Given instruction> Below are the records; locate each line with the word "pixels" and copy it.

Provided records>
'''

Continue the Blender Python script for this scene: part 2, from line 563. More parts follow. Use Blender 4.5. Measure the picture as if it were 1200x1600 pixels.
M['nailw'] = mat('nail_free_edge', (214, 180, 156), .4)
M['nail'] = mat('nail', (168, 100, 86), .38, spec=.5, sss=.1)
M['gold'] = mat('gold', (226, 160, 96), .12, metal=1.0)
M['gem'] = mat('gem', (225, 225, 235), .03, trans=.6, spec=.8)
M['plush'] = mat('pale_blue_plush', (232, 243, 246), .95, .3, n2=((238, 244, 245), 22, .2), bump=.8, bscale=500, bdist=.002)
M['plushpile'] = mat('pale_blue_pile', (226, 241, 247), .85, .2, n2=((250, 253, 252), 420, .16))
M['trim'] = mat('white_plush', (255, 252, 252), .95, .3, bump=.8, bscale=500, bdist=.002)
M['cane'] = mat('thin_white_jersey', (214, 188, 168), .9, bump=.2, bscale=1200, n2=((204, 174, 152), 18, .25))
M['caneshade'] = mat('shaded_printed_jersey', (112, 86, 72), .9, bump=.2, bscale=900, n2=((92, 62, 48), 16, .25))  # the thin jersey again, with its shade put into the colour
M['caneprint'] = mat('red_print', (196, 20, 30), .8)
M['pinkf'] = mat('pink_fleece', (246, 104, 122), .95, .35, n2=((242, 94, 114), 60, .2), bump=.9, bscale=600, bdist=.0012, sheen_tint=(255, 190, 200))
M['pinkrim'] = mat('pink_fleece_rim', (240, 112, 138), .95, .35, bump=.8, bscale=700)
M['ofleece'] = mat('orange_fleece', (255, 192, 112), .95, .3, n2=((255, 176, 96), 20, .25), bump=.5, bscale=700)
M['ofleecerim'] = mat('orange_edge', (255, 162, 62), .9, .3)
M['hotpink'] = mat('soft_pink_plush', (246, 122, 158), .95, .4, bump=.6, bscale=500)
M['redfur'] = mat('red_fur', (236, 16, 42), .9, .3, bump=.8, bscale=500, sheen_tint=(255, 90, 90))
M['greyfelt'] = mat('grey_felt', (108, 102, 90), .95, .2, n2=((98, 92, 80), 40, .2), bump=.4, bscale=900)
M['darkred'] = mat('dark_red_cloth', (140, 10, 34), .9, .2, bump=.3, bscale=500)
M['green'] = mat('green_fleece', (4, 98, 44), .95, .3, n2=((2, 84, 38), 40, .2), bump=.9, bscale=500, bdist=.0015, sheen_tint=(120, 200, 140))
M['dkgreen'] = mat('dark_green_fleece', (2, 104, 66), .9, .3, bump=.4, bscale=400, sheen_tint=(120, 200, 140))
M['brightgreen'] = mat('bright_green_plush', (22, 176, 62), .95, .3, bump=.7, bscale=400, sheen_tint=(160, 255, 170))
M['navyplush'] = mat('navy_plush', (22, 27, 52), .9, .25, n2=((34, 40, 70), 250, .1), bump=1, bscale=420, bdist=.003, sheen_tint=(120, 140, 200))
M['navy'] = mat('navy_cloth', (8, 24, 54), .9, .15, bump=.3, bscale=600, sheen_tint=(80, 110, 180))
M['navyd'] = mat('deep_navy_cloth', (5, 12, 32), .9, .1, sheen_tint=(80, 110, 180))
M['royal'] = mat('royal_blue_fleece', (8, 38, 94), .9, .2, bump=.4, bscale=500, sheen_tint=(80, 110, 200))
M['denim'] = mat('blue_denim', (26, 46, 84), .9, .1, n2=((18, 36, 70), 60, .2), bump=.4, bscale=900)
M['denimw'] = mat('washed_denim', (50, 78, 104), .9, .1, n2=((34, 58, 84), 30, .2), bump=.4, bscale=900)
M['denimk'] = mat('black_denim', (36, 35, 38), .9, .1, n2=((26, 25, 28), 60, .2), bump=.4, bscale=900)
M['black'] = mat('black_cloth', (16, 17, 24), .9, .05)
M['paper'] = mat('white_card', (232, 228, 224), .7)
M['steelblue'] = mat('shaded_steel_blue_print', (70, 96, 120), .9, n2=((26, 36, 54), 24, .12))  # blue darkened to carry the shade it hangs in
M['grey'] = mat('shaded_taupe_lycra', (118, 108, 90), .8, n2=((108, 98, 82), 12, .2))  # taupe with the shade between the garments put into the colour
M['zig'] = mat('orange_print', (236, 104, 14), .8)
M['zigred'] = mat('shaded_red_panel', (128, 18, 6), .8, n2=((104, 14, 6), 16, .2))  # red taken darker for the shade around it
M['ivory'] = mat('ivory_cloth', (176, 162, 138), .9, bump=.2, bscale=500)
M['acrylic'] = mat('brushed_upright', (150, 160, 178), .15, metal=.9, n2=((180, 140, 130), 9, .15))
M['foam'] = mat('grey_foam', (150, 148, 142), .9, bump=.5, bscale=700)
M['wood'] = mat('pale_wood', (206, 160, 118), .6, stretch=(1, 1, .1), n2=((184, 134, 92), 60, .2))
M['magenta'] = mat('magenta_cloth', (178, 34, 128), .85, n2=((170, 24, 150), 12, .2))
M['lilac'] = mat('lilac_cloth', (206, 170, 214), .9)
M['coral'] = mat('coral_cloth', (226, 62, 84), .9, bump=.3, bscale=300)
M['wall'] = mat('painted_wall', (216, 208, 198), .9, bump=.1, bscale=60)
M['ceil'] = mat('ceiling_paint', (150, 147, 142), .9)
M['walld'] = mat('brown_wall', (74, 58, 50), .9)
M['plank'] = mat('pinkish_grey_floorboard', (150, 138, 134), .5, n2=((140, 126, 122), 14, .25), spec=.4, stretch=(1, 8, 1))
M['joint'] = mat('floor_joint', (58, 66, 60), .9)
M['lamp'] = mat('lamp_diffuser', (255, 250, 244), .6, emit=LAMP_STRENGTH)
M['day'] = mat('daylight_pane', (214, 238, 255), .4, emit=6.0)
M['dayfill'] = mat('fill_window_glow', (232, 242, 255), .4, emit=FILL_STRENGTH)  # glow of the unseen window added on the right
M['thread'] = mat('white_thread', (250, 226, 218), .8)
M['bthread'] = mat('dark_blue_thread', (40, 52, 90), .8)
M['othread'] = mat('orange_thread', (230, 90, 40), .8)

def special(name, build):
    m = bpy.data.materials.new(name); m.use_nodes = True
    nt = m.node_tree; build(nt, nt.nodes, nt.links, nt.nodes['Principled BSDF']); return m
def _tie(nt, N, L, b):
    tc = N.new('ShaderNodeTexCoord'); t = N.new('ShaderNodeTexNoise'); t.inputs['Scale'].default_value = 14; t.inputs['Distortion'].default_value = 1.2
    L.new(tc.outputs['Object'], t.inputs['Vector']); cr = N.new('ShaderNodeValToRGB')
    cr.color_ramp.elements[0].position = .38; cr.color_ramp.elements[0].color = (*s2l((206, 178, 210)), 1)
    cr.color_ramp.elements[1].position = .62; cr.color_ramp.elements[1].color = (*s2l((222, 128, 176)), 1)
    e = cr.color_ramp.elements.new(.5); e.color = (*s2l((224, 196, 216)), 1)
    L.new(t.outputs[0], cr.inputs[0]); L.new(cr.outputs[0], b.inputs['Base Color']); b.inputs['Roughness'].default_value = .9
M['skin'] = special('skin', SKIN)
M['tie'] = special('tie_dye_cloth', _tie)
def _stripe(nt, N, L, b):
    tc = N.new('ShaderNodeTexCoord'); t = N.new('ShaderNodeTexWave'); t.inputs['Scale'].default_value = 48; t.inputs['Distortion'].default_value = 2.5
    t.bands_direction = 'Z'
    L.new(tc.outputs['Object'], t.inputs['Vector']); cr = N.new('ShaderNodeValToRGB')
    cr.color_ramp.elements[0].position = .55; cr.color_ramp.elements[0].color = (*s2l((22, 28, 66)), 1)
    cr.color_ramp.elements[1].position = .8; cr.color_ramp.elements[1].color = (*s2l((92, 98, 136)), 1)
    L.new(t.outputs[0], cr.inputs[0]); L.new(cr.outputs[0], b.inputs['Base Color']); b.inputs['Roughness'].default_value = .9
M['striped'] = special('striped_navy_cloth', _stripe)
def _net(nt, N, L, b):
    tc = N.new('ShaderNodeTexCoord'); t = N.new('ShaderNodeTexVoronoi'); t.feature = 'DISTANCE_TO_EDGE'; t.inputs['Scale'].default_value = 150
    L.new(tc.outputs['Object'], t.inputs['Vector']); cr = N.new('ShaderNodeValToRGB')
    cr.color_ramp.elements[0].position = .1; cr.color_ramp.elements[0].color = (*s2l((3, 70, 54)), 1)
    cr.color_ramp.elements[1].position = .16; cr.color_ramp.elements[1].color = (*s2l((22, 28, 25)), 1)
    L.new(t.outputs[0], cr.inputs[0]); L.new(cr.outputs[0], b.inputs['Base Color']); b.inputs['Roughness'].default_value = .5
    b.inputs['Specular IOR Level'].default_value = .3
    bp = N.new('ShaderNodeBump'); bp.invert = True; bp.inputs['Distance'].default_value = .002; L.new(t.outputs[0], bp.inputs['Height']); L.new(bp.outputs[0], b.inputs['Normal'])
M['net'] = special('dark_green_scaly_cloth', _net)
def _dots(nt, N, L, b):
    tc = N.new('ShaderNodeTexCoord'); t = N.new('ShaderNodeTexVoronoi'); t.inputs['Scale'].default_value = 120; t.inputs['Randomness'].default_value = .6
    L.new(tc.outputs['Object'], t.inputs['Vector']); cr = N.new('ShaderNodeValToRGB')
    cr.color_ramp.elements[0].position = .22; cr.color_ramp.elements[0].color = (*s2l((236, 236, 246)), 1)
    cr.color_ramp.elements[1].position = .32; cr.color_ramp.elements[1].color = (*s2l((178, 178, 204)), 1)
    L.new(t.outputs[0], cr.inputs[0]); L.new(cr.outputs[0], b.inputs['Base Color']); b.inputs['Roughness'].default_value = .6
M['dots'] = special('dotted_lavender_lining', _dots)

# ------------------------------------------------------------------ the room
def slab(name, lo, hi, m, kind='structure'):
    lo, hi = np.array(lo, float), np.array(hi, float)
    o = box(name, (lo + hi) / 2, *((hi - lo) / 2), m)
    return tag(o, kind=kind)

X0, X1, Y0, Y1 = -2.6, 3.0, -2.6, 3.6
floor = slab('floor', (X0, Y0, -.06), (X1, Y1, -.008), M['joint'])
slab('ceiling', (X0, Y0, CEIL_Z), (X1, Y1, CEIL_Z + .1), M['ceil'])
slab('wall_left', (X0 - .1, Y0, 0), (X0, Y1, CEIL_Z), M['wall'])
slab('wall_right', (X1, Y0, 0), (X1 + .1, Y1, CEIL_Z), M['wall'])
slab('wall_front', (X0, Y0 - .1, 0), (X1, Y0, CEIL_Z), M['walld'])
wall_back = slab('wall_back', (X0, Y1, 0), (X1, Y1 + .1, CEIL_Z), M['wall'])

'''
'''

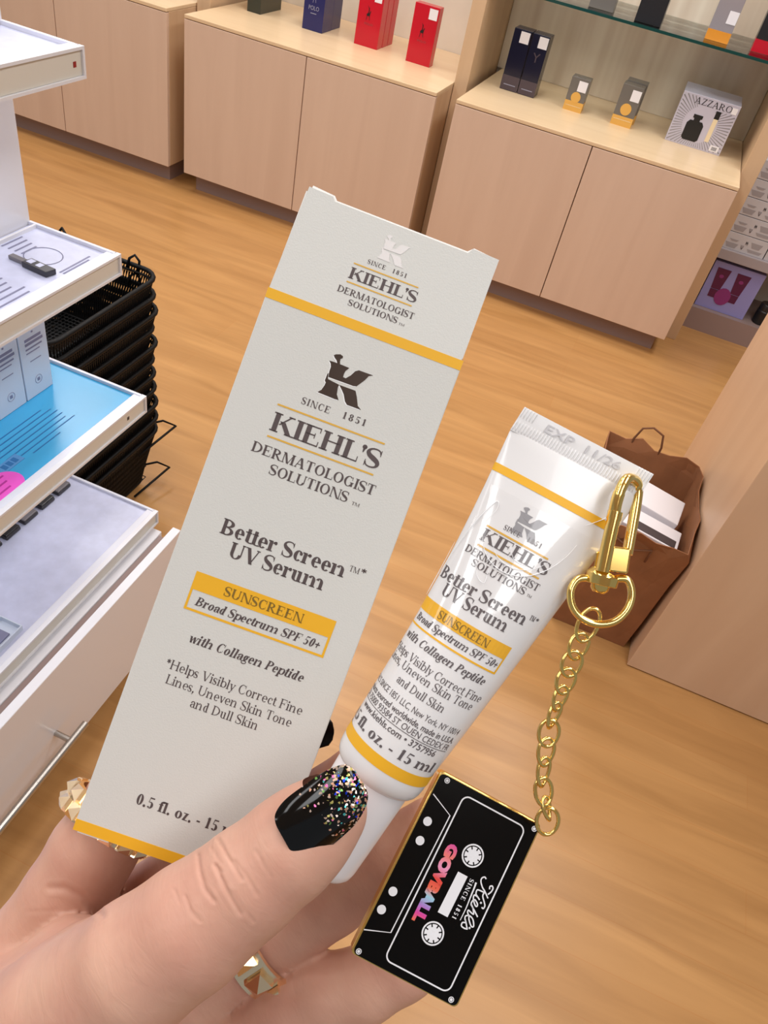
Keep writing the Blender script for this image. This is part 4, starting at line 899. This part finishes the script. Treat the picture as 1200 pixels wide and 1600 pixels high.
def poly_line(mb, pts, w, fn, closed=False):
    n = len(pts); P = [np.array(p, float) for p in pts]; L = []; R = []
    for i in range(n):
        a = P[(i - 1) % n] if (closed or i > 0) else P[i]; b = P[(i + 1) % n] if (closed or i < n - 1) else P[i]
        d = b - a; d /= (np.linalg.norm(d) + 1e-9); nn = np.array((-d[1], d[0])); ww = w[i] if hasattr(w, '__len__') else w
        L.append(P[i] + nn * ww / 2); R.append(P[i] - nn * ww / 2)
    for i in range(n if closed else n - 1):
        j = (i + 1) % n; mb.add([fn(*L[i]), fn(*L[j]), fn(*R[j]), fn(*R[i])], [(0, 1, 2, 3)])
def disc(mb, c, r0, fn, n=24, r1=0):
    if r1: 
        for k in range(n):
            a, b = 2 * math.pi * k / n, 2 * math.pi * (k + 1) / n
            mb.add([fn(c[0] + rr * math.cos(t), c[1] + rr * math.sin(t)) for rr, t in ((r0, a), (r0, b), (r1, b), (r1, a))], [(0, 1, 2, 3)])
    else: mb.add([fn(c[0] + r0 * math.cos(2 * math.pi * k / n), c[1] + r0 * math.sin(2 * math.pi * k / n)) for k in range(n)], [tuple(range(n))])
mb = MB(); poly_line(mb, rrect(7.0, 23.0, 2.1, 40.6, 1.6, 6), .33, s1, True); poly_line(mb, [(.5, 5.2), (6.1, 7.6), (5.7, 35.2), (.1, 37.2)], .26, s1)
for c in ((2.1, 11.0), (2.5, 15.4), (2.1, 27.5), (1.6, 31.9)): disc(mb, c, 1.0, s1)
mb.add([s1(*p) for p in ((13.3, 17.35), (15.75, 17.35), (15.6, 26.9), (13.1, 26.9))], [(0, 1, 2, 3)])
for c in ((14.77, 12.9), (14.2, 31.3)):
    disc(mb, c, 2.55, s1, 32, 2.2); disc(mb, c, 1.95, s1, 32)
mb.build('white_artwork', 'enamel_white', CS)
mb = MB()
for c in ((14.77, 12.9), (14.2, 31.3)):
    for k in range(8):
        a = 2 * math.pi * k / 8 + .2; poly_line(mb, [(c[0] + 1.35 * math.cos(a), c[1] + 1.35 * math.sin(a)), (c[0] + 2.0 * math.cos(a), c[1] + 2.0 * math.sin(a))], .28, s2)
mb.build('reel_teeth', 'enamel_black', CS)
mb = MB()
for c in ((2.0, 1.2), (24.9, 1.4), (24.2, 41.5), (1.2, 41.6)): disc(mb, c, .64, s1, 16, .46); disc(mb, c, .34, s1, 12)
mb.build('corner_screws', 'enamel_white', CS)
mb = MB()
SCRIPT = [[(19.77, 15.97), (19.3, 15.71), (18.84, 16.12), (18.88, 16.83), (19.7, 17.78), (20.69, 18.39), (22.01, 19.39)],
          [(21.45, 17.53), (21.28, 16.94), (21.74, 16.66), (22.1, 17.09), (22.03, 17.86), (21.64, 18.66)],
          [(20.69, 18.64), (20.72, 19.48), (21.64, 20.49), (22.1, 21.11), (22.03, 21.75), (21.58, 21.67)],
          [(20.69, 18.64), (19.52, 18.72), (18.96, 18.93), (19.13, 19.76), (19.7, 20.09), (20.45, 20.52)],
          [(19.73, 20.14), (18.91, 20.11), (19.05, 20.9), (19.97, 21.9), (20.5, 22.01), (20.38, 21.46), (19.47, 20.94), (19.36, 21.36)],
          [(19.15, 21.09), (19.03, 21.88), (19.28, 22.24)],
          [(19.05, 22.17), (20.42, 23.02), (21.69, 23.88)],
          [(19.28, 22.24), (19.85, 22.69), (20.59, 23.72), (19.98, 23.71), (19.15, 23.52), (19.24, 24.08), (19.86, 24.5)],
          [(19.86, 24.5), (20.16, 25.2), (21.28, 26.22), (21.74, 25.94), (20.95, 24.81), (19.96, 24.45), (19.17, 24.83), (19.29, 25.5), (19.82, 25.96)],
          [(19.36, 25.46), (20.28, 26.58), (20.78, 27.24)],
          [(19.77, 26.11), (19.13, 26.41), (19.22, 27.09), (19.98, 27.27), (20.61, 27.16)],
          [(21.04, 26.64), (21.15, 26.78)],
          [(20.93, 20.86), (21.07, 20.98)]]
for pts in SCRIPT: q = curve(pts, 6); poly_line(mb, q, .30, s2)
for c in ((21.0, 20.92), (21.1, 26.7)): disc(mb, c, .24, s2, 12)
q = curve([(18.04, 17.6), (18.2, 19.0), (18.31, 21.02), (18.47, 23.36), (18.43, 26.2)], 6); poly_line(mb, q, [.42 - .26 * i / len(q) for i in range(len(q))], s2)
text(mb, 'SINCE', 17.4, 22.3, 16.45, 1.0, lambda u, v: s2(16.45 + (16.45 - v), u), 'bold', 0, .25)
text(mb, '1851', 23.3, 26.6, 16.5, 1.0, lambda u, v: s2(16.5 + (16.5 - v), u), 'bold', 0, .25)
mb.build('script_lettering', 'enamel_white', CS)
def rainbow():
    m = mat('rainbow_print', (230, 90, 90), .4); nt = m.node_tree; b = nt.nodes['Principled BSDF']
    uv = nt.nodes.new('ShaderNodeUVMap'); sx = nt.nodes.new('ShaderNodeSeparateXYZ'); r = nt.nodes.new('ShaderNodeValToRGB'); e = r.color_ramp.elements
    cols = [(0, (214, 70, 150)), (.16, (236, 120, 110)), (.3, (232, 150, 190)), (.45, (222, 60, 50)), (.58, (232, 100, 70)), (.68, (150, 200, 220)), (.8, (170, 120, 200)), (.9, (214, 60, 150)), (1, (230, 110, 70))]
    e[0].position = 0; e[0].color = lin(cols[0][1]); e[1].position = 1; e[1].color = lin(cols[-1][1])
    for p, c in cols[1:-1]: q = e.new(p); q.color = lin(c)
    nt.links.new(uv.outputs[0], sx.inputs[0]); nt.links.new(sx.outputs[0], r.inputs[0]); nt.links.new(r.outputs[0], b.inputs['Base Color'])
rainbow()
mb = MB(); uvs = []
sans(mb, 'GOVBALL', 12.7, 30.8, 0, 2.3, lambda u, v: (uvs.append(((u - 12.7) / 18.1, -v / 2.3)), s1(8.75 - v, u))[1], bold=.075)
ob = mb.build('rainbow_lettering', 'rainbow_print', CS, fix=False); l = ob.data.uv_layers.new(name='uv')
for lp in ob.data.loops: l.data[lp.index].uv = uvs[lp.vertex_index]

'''
'''

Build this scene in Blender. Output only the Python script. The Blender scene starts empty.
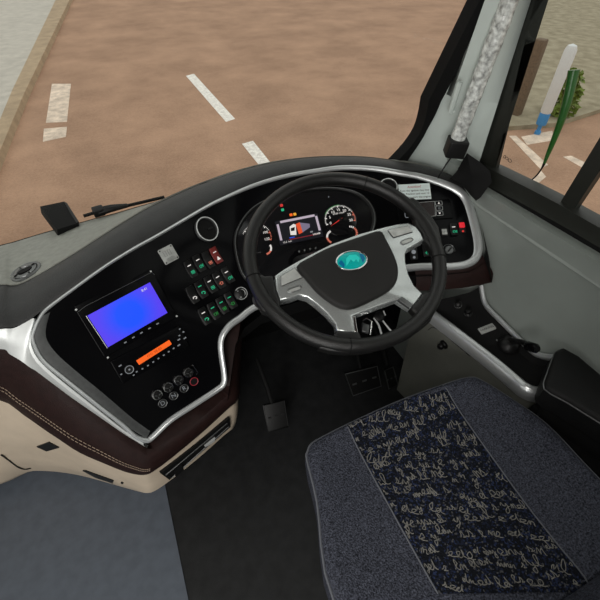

'''

Full solution>
Continue the Blender Python script for this scene: part 2, from line 563. More parts follow. Use Blender 4.5. Measure the picture as if it were 1200x1600 pixels.
Keep writing the Blender script for this image. This is part 4, starting at line 899. This part finishes the script. Treat the picture as 1200 pixels wide and 1600 pixels high.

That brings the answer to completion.